AIM
Reproduce the lines from the one bearing "(-1.4, .53, 3.3))" through the one bearing "far_poly = far_curve", inclusive. Copy them exactly; include no other line.

INFORMATION SHOWN
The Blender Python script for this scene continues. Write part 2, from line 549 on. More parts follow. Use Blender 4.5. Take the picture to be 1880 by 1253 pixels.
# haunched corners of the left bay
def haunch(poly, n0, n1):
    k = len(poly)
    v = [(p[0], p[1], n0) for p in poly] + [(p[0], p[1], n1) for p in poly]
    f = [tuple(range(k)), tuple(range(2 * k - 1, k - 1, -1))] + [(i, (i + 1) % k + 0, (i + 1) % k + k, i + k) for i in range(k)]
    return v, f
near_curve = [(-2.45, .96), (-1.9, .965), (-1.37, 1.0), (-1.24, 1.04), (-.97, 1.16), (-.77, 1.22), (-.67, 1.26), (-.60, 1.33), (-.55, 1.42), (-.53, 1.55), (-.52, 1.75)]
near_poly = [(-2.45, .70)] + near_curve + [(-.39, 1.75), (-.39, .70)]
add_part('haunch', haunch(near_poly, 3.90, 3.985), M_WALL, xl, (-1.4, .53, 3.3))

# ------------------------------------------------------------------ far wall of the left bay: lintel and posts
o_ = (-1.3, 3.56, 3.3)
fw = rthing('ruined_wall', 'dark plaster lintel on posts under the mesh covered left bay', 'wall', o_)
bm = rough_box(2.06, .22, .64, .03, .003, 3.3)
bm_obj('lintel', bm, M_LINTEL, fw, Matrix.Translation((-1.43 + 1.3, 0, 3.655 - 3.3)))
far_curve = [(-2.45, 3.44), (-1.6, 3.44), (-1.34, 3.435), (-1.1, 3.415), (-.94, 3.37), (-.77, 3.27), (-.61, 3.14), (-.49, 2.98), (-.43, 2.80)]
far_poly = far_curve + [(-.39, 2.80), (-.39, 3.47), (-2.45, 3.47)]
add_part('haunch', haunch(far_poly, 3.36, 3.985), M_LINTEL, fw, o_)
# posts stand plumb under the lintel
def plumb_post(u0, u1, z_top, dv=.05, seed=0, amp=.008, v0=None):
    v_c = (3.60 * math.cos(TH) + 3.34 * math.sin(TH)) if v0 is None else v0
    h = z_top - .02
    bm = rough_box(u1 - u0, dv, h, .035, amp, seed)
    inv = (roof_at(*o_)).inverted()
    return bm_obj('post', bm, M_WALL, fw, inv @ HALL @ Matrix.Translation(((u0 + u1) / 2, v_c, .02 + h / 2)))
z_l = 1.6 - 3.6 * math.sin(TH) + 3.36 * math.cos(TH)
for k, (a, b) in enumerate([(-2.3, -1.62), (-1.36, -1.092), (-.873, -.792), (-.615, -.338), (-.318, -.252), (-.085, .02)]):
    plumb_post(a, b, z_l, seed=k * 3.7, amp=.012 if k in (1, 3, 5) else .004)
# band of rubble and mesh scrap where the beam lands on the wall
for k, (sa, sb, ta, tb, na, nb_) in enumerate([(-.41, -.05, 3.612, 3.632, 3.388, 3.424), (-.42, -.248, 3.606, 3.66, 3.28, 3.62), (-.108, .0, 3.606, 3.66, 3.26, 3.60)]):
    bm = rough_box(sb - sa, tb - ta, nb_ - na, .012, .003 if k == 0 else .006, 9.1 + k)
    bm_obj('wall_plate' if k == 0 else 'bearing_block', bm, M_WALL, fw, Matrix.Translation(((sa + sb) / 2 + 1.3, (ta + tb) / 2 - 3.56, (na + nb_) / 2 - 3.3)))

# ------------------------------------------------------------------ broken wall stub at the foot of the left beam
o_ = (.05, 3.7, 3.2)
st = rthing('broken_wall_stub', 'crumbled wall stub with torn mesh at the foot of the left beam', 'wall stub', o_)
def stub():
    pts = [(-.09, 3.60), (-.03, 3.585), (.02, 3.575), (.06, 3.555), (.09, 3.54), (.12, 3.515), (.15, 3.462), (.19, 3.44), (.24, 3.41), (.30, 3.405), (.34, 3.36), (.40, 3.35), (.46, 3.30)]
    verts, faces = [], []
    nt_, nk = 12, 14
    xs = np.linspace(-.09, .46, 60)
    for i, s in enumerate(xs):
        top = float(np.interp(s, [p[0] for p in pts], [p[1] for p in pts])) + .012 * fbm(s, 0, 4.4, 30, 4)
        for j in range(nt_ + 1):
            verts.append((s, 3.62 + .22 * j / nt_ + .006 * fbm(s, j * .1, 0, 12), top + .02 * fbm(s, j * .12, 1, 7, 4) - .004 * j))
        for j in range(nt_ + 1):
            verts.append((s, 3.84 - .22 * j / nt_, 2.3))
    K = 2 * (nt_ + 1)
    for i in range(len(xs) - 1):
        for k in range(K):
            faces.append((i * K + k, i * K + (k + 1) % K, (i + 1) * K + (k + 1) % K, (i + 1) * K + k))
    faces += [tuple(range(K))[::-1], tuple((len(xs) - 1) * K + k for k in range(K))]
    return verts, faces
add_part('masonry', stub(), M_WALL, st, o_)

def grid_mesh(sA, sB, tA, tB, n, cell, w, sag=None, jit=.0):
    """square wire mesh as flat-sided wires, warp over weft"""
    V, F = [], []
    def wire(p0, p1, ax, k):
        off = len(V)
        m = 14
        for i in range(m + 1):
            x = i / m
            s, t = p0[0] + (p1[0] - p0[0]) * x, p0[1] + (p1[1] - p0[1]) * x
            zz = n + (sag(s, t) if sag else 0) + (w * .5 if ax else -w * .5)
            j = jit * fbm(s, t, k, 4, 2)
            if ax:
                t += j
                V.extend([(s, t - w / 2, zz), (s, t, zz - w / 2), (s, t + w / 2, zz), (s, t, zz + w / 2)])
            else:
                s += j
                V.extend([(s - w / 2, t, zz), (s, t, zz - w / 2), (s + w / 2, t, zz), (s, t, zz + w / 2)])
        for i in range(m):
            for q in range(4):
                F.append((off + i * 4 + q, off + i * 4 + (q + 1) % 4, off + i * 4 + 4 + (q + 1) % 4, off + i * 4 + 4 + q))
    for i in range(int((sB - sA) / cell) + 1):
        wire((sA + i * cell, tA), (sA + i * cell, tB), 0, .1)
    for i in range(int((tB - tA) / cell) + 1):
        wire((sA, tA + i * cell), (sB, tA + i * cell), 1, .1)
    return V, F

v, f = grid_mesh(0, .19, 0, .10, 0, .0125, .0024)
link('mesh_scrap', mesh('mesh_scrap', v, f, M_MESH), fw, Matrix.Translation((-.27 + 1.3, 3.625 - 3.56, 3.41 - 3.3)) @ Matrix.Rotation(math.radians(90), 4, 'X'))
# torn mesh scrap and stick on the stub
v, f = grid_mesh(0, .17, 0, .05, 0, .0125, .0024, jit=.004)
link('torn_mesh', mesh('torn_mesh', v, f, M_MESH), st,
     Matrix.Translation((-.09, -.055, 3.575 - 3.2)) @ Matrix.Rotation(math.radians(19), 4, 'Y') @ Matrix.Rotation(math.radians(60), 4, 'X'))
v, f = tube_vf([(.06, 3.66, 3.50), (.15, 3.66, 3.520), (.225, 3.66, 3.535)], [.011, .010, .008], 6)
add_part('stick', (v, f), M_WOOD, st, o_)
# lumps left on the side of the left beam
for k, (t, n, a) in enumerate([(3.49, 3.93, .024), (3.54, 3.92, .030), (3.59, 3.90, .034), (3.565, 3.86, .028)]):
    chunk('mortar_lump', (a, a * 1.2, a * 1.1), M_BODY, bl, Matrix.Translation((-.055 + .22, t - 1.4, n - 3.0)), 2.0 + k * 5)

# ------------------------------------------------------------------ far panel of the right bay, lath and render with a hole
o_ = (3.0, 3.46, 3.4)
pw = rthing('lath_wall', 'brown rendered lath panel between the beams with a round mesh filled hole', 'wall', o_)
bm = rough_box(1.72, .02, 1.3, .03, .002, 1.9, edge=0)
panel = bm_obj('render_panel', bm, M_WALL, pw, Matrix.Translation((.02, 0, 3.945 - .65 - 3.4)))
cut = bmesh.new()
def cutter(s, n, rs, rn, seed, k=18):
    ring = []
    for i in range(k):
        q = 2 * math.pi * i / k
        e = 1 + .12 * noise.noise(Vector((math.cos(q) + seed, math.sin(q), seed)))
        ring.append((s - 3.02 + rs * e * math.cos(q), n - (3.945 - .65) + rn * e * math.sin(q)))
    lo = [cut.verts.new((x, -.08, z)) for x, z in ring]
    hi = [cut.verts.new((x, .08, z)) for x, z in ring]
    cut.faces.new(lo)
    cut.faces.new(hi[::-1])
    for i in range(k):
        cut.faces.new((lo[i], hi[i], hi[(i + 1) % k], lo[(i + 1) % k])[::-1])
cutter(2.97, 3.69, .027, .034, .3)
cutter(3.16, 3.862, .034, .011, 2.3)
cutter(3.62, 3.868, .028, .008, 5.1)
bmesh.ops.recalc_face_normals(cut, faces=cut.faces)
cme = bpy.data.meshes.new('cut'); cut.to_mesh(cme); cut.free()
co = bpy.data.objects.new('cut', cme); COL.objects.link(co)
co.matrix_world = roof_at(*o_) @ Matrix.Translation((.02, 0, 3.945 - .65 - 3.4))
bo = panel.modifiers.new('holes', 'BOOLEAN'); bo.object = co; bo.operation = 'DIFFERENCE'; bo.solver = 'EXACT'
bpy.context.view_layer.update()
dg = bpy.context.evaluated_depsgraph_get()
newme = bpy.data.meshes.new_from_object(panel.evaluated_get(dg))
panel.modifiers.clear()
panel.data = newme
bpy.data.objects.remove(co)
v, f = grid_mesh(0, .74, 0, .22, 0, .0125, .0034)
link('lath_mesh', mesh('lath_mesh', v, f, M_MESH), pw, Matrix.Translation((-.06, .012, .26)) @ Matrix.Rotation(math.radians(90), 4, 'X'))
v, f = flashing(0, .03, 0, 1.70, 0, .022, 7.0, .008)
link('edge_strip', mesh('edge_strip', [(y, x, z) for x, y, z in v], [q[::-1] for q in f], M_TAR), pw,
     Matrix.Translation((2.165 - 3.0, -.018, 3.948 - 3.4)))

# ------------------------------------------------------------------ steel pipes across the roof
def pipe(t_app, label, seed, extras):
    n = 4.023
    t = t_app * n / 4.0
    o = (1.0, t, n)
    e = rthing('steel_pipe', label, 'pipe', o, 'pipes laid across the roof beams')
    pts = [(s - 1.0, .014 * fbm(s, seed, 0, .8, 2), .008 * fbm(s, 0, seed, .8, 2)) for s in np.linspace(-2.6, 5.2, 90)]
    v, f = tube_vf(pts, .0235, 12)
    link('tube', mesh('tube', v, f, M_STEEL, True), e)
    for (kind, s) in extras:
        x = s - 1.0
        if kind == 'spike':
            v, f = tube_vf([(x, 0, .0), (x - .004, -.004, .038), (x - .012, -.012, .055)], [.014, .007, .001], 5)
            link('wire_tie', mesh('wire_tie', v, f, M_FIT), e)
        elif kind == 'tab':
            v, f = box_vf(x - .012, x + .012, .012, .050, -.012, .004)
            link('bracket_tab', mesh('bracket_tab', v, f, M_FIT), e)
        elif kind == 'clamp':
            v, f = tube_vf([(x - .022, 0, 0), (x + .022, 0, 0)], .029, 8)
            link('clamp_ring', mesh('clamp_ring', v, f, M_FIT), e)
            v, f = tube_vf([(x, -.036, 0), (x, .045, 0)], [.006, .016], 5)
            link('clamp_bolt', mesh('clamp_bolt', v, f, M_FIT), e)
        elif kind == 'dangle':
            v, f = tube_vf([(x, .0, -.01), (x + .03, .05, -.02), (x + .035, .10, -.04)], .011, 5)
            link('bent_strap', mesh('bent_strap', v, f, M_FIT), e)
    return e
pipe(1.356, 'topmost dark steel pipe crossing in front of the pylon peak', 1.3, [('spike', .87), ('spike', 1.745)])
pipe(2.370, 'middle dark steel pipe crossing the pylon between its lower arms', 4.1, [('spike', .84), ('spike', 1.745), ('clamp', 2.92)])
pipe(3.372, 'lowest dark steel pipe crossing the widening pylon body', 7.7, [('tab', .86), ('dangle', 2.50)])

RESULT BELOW
add_part('haunch', haunch(near_poly, 3.90, 3.985), M_WALL, xl, (-1.4, .53, 3.3))

# ------------------------------------------------------------------ far wall of the left bay: lintel and posts
o_ = (-1.3, 3.56, 3.3)
fw = rthing('ruined_wall', 'dark plaster lintel on posts under the mesh covered left bay', 'wall', o_)
bm = rough_box(2.06, .22, .64, .03, .003, 3.3)
bm_obj('lintel', bm, M_LINTEL, fw, Matrix.Translation((-1.43 + 1.3, 0, 3.655 - 3.3)))
far_curve = [(-2.45, 3.44), (-1.6, 3.44), (-1.34, 3.435), (-1.1, 3.415), (-.94, 3.37), (-.77, 3.27), (-.61, 3.14), (-.49, 2.98), (-.43, 2.80)]
far_poly = far_curve + [(-.39, 2.80), (-.39, 3.47), (-2.45, 3.47)]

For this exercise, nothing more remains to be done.